■ YOUR GOAL: Count how many lines contain the word "from". Respond with the number alone.

⁂

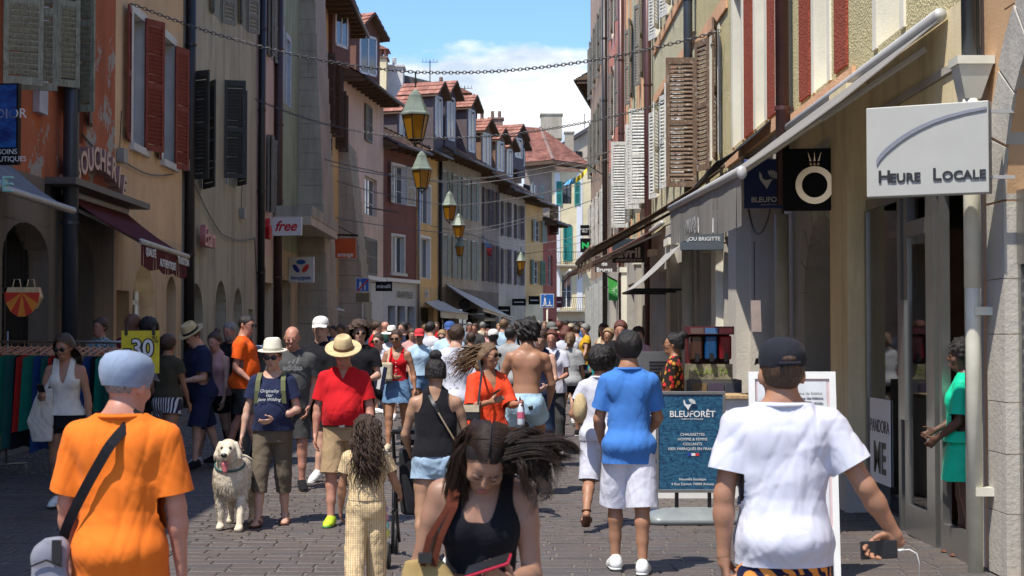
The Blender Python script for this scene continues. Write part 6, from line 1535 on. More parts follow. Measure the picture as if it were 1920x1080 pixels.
orr = thing('shop_lettering', 'orange-red raised lettering on the ochre yellow wall', 'lettering', tuple(W.p(57, 4))); text_mesh('letters', 'Orange', .85, plain('orange_red_lettering', (.5, .06, .02), .5), W.p(57.5, 5.5, .12), (0, 1, 0), (0, 0, 1), orr, depth=.05, bold=.012)
def street_sign(label, cx, y0_, y1_, d_, ybase, fig):
 a = at(cx - 12.5, y1_, d_); b = at(cx + 12.5, y1_, d_); s_ = b.x - a.x; zt = at(cx, y0_, d_).z; c = (a.x + b.x) / 2
 r_ = thing('street_sign', label, 'street sign', (c, d_, 0)); q = MB(); q.tube([(c, d_, 0), (c, d_, zt)], .035, 8); q.build('pole', CRP, r_, smooth=True)
 q = MB(); q.box(a.x, b.x, d_ - .06, d_ - .04, a.z, zt); q.build('plate', TXT_W, r_); q = MB(); q.box(a.x + .02, b.x - .02, d_ - .066, d_ - .061, a.z + .02, zt - .02); q.build('blue_field', plain('road_sign_blue', (.01, .11, .42), .4), r_)
 h_ = zt - a.z
 for fx, sc in ((.33, 1), (.68, .6)):
  px_ = a.x + s_ * fx; zb_ = a.z + h_ * .12; q = MB(); q.tube([(px_, d_ - .072, zb_ + h_ * .72 * sc), (px_, d_ - .072, zb_ + h_ * .73 * sc + .01)], .032 * sc + .01, 8); q.box(px_ - .035 * sc, px_ + .035 * sc, d_ - .075, d_ - .068, zb_ + h_ * .28 * sc, zb_ + h_ * .6 * sc)
  q.box(px_ - .05 * sc, px_ - .01, d_ - .075, d_ - .068, zb_, zb_ + h_ * .3 * sc); q.box(px_ + .01, px_ + .05 * sc, d_ - .075, d_ - .068, zb_, zb_ + h_ * .3 * sc); q.build('figure', TXT_W, r_)
 if fig == 'bar': q = MB(); q.obox((a.x + .03, d_ - .08, a.z + .03), (s_ - .08, 0, h_ - .08), (0, .004, 0), (.04, 0, -.04)); q.build('red_bar', plain('road_sign_red', (.5, .02, .02), .4), r_)
 if fig == 'bar': q = MB(); q.box(a.x, b.x, d_ - .06, d_ - .04, a.z - h_ * .75, a.z - .05); q.build('lower_plate', plain('dull_olive_plate', (.16, .14, .07), .5), r_)
 else: q = MB(); q.box(a.x + .06, b.x - .06, d_ - .075, d_ - .068, a.z + .06, a.z + .1); q.build('kerb_mark', TXT_W, r_)
street_sign('blue square end-of-zone sign with a red bar, on a pole left of centre', 680, 521, 547, 58, 0, 'bar')
street_sign('blue square pedestrian zone sign in front of the slim red house', 1026, 551, 577, 60, 0, 'x')
# ------------------------------------------------------------ lanterns on chains
AMB, nt, b = _new('amber_glass'); b.inputs['Base Color'].default_value = (.42, .20, .015, 1); b.inputs['Roughness'].default_value = .2
t = nt.nodes.new('ShaderNodeBsdfTranslucent'); t.inputs[0].default_value = (.75, .40, .04, 1); mx = nt.nodes.new('ShaderNodeMixShader'); mx.inputs[0].default_value = .5
_bump(nt, b, _noise(nt, 14, _coord(nt), 3).outputs[0], .4, .01)
nt.links.new(b.outputs[0], mx.inputs[1]); nt.links.new(t.outputs[0], mx.inputs[2]); nt.links.new(mx.outputs[0], nt.nodes['Material Output'].inputs[0])
COP = plain('weathered_copper', (.20, .235, .19), .55, .35, var=.25, vs=5); IRON = plain('lantern_iron', (.045, .042, .03), .5, .5)
CHM = plain('chain_steel', (.16, .15, .14), .4, .8)
def hexring(r, z, n=6, ph=.3): return [(r * math.cos(2 * PI * j / n + ph), r * math.sin(2 * PI * j / n + ph), z) for j in range(n)]
def make_lantern(label, loc):
 """origin at the hanging point; body 0.98 m"""
 r_ = thing('street_lantern', label, 'lantern', tuple(loc), 'lanterns hung on chains along the street')
 b = MB(); pr = [(.03, -.02), (.05, -.05), (.08, -.07), (.09, -.10), (.12, -.12), (.13, -.17), (.24, -.42), (.275, -.46), (.275, -.49), (.25, -.49)]
 rings = [hexring(a, z) for a, z in pr]; vs = sum(rings, []); fs = [(i * 6 + j, i * 6 + (j + 1) % 6, (i + 1) * 6 + (j + 1) % 6, (i + 1) * 6 + j) for i in range(len(pr) - 1) for j in range(6)]
 b.add(vs, fs); b.build('cap', COP, r_, local=True)
 t0, t1 = hexring(.245, -.49), hexring(.145, -.93)
 for j in range(6):
  k = (j + 1) % 6; f_ = lambda a, b_, s: tuple(a[i] + (b_[i] - a[i]) * s for i in range(3)); g = MB(); g.quad(f_(t0[j], t0[k], .06), f_(t0[j], t0[k], .94), f_(t1[j], t1[k], .92), f_(t1[j], t1[k], .08)); g.build('pane', AMB, r_, local=True)
 g = MB()
 for j in range(6): g.tube([t0[j], t1[j]], .013, 4)
 g.tube(t1 + [t1[0]], .016, 4); g.tube(t0 + [t0[0]], .012, 4)
 for j in range(0, 6, 2): g.tube([t1[j], (t1[j][0] * .55, t1[j][1] * .55, -.98), (0, 0, -1.03)], .011, 4)
 g.tube([(0, 0, -1.0), (0, 0, -1.07)], .022, 6); g.build('cage', IRON, r_, local=True)
 g = MB(); g.tube([(0, 0, .02), (0, 0, .30)], .014, 6); g.tube([(0, 0, .10), (0, 0, .17)], .03, 8); g.build('stem', IRON, r_, local=True)
 return r_
lant = [(779, 166, 28, 'largest lantern, nearest the camera, top of the hanging row'), (791, 282, 38, 'second largest lantern, just below the largest one'), (843, 358, 50, 'third lantern, hanging before the grey-beige house'), (860, 400, 60, 'fourth lantern, just right of and below the third'), (862, 444, 76, 'fifth lantern, directly beneath the fourth'), (977, 472, 80, 'upper of two overlapping lanterns before the pale grey house'), (975, 486, 94, 'lantern half hidden below another, by the pale grey house'), (1031, 502, 102, 'farthest lantern, by the slim red house')]
lp0 = None
for px_, yt, d_, lb in lant:
 p = at(px_, yt, d_)
 if lp0 is None: lp0 = make_lantern(lb + ', amber glass and copper cap', p); cur = lp0
 else:
  cur = lp0.copy(); C.objects.link(cur); cur.location = p; cur['label'] = lb + ', amber glass and copper cap'; cur.rotation_euler.z = rnd.uniform(0, 1)
  for ch in lp0.children: c = ch.copy(); C.objects.link(c); c.parent = cur
def chain(label, A, M_, B, sag=.25, link=.085, fine=True):
 r_ = thing('chain', label, 'chain', tuple(A)); A, M_, B = map(Vector, (A, M_, B)); pts = []
 for P0_, P1_ in ((A, M_), (M_, B)):
  n = 14
  for i in range(n + (P1_ is B)):
   t = i / n; pts.append(P0_.lerp(P1_, t) - Vector((0, 0, sag * 4 * t * (1 - t))))
 q = MB()
 if not fine:
  q.tube(pts, .014, 4); q.build('links', CHM, r_); return r_
 tot = sum((pts[i + 1] - pts[i]).length for i in range(len(pts) - 1)); n = int(tot / (link * .72)); s = 0; k = 0; acc_ = 0
 seg = [(pts[i], pts[i + 1], (pts[i + 1] - pts[i]).length) for i in range(len(pts) - 1)]
 for j in range(n):
  dist = j * tot / n; a0 = 0
  for a, b, l in seg:
   if a0 + l >= dist: break
   a0 += l
  c = a.lerp(b, (dist - a0) / l); t = (b - a).normalized(); up_ = Vector((0, 0, 1)) if j % 2 else t.cross(Vector((0, 0, 1))).normalized()
  up_ = (up_ - t * up_.dot(t)).normalized(); h_ = link / 2; w_ = link * .27; pp = [c + t * h_ * math.cos(w) + up_ * w_ * math.sin(w) for w in [2 * PI * i / 8 for i in range(9)]]
  q.tube(pp, .0085, 4, cap=False)
 o = q.build('links', CHM, r_); tag(o, kind='stuff'); return r_
def lz(px, py, d): return at(px, py, d)
for i, (px_, yt, d_, lb) in enumerate(lant):
 top = at(px_, yt, d_) + Vector((0, 0, .3)); bx = XR if d_ < 66 else top.x + 4.5
 if i == 0: A, B = Vector((-6.75, 27.6, 7.65)), Vector((3.45, 24.9, 6.65))
 elif i == 1: A, B = Vector((-6.75, 41, 8.0)), Vector((3.45, 33.6, 6.8))
 else:
  lx = -6.75 if d_ < 62 else top.x - 3.6; A, B = Vector((lx, d_ + .5, top.z + 1.0)), Vector((bx, d_ - 1, top.z + .95))
 chain(['steel chain holding the largest lantern across the street', 'steel chain of the second lantern, ending at the brown shutter', 'third chain across the street, above the third lantern', 'fourth chain across the street', 'fifth chain, above the fifth lantern', 'chain above the pair of overlapping lanterns', 'far chain behind the overlapping lanterns', 'farthest chain, above the smallest lantern'][i], A, top, B, sag=.22 if d_ < 45 else .15, link=.10, fine=d_ < 62)
chain('thin cable over the street between the third and fourth lanterns', (-6.75, 52, 7.6), (-1.5, 53, 6.9), (3.45, 52, 7.7), sag=.1, fine=False)
chain('thin low cable across the street at first-floor height', (-6.75, 60, 6.3), (-1.5, 64, 5.9), (3.45, 62, 7.2), sag=.1, fine=False)
def flag(label, pole, pts, cols):
 r_ = thing('flag', label, 'flag', tuple(pole[0])); q = MB(); q.tube(pole, .018, 5); q.build('pole', METALD, r_); n = len(pts) - 1
 for i in range(n):
  (a, b), (c, d) = pts[i], pts[i + 1]; q = MB(); a, b, c, d = map(Vector, (a, b, c, d)); k = 4
  for j in range(k):
   s, t = j / k, (j + 1) / k; off = lambda s_: Vector((0, .12 * math.sin(s_ * 5 + i * 2), 0)); q.quad(a.lerp(c, s) + off(s), a.lerp(c, t) + off(t), b.lerp(d, t) + off(t + .6), b.lerp(d, s) + off(s + .6))
  q.build('band', cols[i], r_)
FY = plain('flag_yellow', (.70, .58, .05), .7); FB = plain('flag_blue', (.12, .40, .68), .7)
P_ = lambda x_, y_: at(x_, y_, 58)
flag('blue and yellow flag blowing from the taupe house', [Vector((3.5, 58, P_(1100, 312).z - .3)), P_(1100, 308)], [(P_(1101, 314), P_(1100, 322)), (P_(1090, 325), P_(1090, 336)), (P_(1080, 333), P_(1078, 344)), (P_(1064, 338), P_(1056, 348))], [FY, FY, FB])
P_ = lambda x_, y_: at(x_, y_, 86)
flag('drooping multicoloured flag on the dark mauve-grey house', [P_(900, 440), P_(908, 446)], [(P_(906, 443), P_(913, 449)), (P_(909, 455), P_(918, 459)), (P_(912, 466), P_(922, 464)), (P_(914, 478), P_(921, 482))], [plain('flag_pale', (.5, .55, .62), .7), plain('flag_sky', (.15, .3, .55), .7), plain('flag_red', (.45, .03, .03), .7)])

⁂

■ TASK OUTPUT: 2